** SET TASK **
Every line below is to be copied exactly, with the pictures left out.

# # # # #

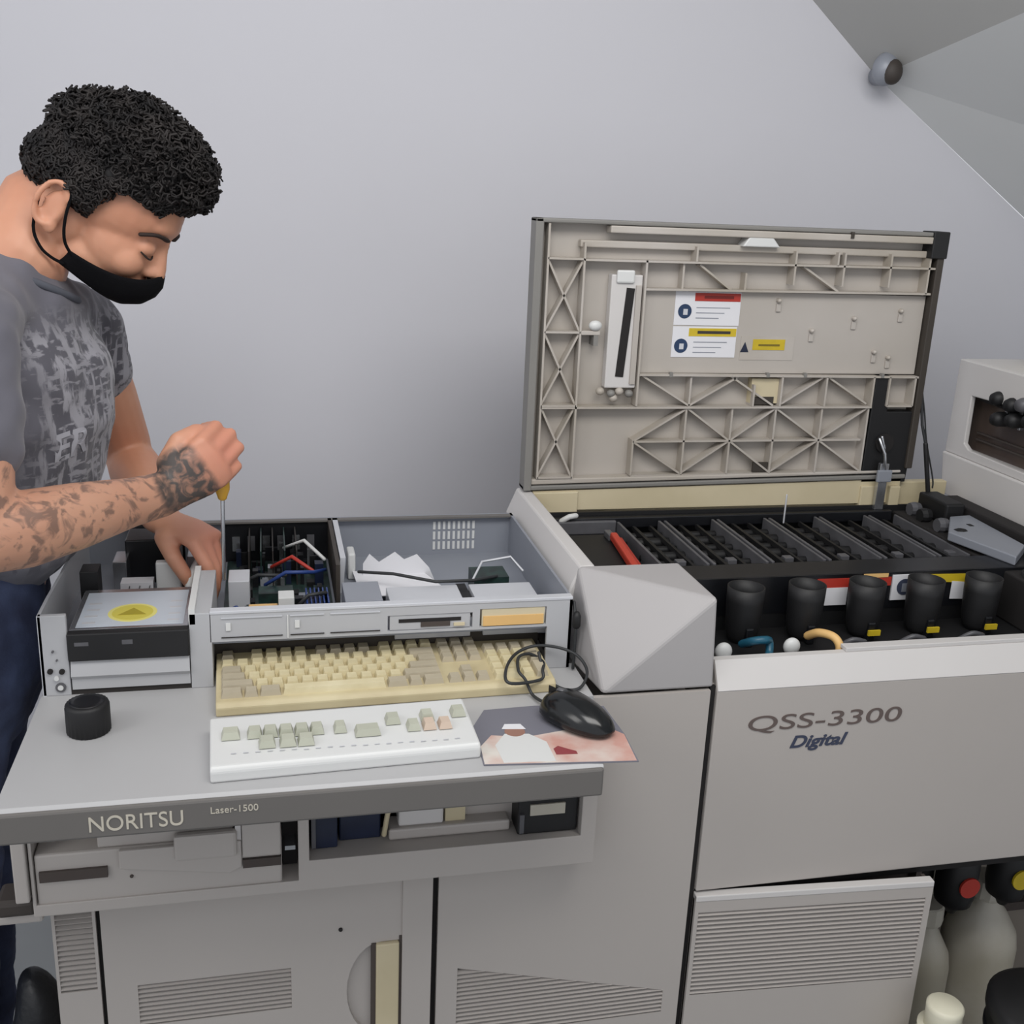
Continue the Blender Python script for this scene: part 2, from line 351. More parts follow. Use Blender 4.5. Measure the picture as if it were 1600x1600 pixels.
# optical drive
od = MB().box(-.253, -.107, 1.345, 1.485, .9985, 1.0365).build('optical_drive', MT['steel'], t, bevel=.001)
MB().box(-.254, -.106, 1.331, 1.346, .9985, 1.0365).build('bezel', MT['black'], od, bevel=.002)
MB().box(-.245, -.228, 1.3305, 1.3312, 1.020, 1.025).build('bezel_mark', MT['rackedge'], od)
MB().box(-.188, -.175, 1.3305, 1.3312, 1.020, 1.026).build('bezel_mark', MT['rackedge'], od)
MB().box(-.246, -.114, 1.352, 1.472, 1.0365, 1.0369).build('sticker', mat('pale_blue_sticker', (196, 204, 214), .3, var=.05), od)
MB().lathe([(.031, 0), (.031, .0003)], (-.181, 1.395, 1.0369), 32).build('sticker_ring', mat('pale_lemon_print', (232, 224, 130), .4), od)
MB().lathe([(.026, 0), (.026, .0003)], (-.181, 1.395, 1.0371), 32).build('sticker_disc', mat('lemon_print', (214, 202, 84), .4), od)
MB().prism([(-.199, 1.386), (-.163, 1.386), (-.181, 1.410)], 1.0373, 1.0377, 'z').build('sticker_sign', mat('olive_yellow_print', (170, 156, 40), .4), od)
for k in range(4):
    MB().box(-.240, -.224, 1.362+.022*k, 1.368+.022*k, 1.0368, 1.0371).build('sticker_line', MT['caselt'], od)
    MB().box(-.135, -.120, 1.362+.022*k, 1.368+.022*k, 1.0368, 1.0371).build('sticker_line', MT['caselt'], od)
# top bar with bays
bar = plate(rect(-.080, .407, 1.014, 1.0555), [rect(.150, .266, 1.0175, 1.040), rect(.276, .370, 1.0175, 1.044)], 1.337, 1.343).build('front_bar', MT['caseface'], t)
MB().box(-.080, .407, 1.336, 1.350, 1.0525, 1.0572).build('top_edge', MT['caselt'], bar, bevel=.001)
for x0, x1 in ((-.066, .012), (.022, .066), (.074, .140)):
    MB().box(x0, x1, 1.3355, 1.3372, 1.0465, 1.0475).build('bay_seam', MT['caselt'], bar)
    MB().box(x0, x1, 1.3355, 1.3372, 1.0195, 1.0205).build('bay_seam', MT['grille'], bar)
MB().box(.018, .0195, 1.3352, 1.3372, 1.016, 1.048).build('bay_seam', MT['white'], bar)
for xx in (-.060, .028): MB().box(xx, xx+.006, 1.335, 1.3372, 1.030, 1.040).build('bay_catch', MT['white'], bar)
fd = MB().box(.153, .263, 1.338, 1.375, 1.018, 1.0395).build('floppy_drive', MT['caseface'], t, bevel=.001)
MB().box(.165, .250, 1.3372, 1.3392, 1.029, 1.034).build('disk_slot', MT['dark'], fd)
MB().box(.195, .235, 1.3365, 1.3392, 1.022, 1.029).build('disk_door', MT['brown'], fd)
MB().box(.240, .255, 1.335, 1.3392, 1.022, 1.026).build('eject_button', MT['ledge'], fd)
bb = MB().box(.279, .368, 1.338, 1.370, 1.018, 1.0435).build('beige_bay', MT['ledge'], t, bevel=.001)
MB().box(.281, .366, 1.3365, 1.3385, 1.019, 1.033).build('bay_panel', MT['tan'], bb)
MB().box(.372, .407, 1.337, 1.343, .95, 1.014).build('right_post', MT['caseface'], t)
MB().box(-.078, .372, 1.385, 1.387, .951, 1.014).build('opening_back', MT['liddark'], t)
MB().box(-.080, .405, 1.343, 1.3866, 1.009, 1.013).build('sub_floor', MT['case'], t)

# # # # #

** RESULT OF THE TASK **
Continue the Blender Python script for this scene: part 2, from line 351. More parts follow. Use Blender 4.5. Measure the picture as if it were 1600x1600 pixels.
# optical drive
od = MB().box(-.253, -.107, 1.345, 1.485, .9985, 1.0365).build('optical_drive', MT['steel'], t, bevel=.001)
MB().box(-.254, -.106, 1.331, 1.346, .9985, 1.0365).build('bezel', MT['black'], od, bevel=.002)
MB().box(-.245, -.228, 1.3305, 1.3312, 1.020, 1.025).build('bezel_mark', MT['rackedge'], od)
MB().box(-.188, -.175, 1.3305, 1.3312, 1.020, 1.026).build('bezel_mark', MT['rackedge'], od)
MB().box(-.246, -.114, 1.352, 1.472, 1.0365, 1.0369).build('sticker', mat('pale_blue_sticker', (196, 204, 214), .3, var=.05), od)
MB().lathe([(.031, 0), (.031, .0003)], (-.181, 1.395, 1.0369), 32).build('sticker_ring', mat('pale_lemon_print', (232, 224, 130), .4), od)
MB().lathe([(.026, 0), (.026, .0003)], (-.181, 1.395, 1.0371), 32).build('sticker_disc', mat('lemon_print', (214, 202, 84), .4), od)
MB().prism([(-.199, 1.386), (-.163, 1.386), (-.181, 1.410)], 1.0373, 1.0377, 'z').build('sticker_sign', mat('olive_yellow_print', (170, 156, 40), .4), od)
for k in range(4):
    MB().box(-.240, -.224, 1.362+.022*k, 1.368+.022*k, 1.0368, 1.0371).build('sticker_line', MT['caselt'], od)
    MB().box(-.135, -.120, 1.362+.022*k, 1.368+.022*k, 1.0368, 1.0371).build('sticker_line', MT['caselt'], od)
# top bar with bays
bar = plate(rect(-.080, .407, 1.014, 1.0555), [rect(.150, .266, 1.0175, 1.040), rect(.276, .370, 1.0175, 1.044)], 1.337, 1.343).build('front_bar', MT['caseface'], t)
MB().box(-.080, .407, 1.336, 1.350, 1.0525, 1.0572).build('top_edge', MT['caselt'], bar, bevel=.001)
for x0, x1 in ((-.066, .012), (.022, .066), (.074, .140)):
    MB().box(x0, x1, 1.3355, 1.3372, 1.0465, 1.0475).build('bay_seam', MT['caselt'], bar)
    MB().box(x0, x1, 1.3355, 1.3372, 1.0195, 1.0205).build('bay_seam', MT['grille'], bar)
MB().box(.018, .0195, 1.3352, 1.3372, 1.016, 1.048).build('bay_seam', MT['white'], bar)
for xx in (-.060, .028): MB().box(xx, xx+.006, 1.335, 1.3372, 1.030, 1.040).build('bay_catch', MT['white'], bar)
fd = MB().box(.153, .263, 1.338, 1.375, 1.018, 1.0395).build('floppy_drive', MT['caseface'], t, bevel=.001)
MB().box(.165, .250, 1.3372, 1.3392, 1.029, 1.034).build('disk_slot', MT['dark'], fd)
MB().box(.195, .235, 1.3365, 1.3392, 1.022, 1.029).build('disk_door', MT['brown'], fd)
MB().box(.240, .255, 1.335, 1.3392, 1.022, 1.026).build('eject_button', MT['ledge'], fd)
bb = MB().box(.279, .368, 1.338, 1.370, 1.018, 1.0435).build('beige_bay', MT['ledge'], t, bevel=.001)
MB().box(.281, .366, 1.3365, 1.3385, 1.019, 1.033).build('bay_panel', MT['tan'], bb)
MB().box(.372, .407, 1.337, 1.343, .95, 1.014).build('right_post', MT['caseface'], t)
MB().box(-.078, .372, 1.385, 1.387, .951, 1.014).build('opening_back', MT['liddark'], t)
MB().box(-.080, .405, 1.343, 1.3866, 1.009, 1.013).build('sub_floor', MT['case'], t)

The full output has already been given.